More than two-million-five-hundred-thousand barrels of oil are being produced each day. Recently, oil exports have been averaging one-million-five-hundred-thousand barrels per day. Mr. Rumsfeld says, "Iraq is determined to fight the terrorists and to build over time a peaceful society":

"Iraq now has an interim constitution that includes a bill of rights and an independent judiciary. There are municipal councils in almost every major city in Iraq, most towns and most villages, and provincial councils for all of the eighteen provinces. The Iraqis are now among those in the world who are allowed to say and write and watch and listen to whatever they want and whenever they want, and it's clear that governments and the people in the Middle East are taking note."

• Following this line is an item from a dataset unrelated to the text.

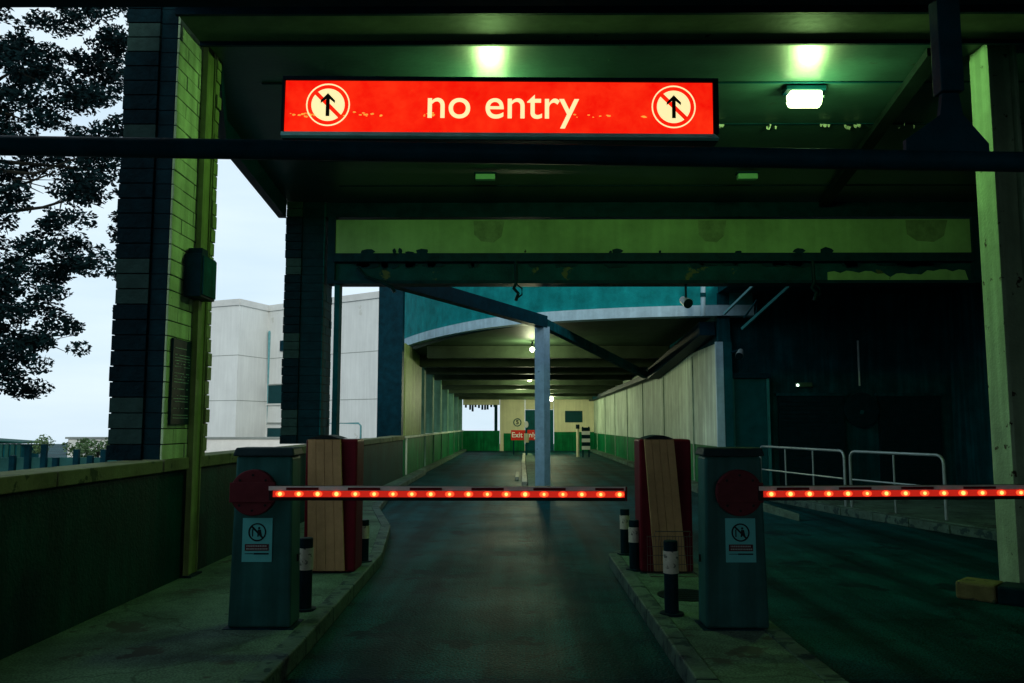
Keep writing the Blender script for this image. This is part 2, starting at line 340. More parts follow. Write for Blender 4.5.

The progress will continue. The U.S. supports the international conference on Iraq organized by the Iraqi interim government and the government of Egypt. The conference will be held November 22nd and 23rd in Sharm el-Sheikh, Egypt. The U.S. understands that participants will include the Iraqi interim government, representatives of the Group of Eight countries, China, the European Union, the Arab League, the Organization of the Islamic Conference, and the United Nations.

"It's a tough struggle with setbacks," says Iyad Allawi, Iraq's prime minister, "but we are succeeding." Mr. Allawi says, "For the first time in our history, the Iraqi people can look forward to controlling our own destiny."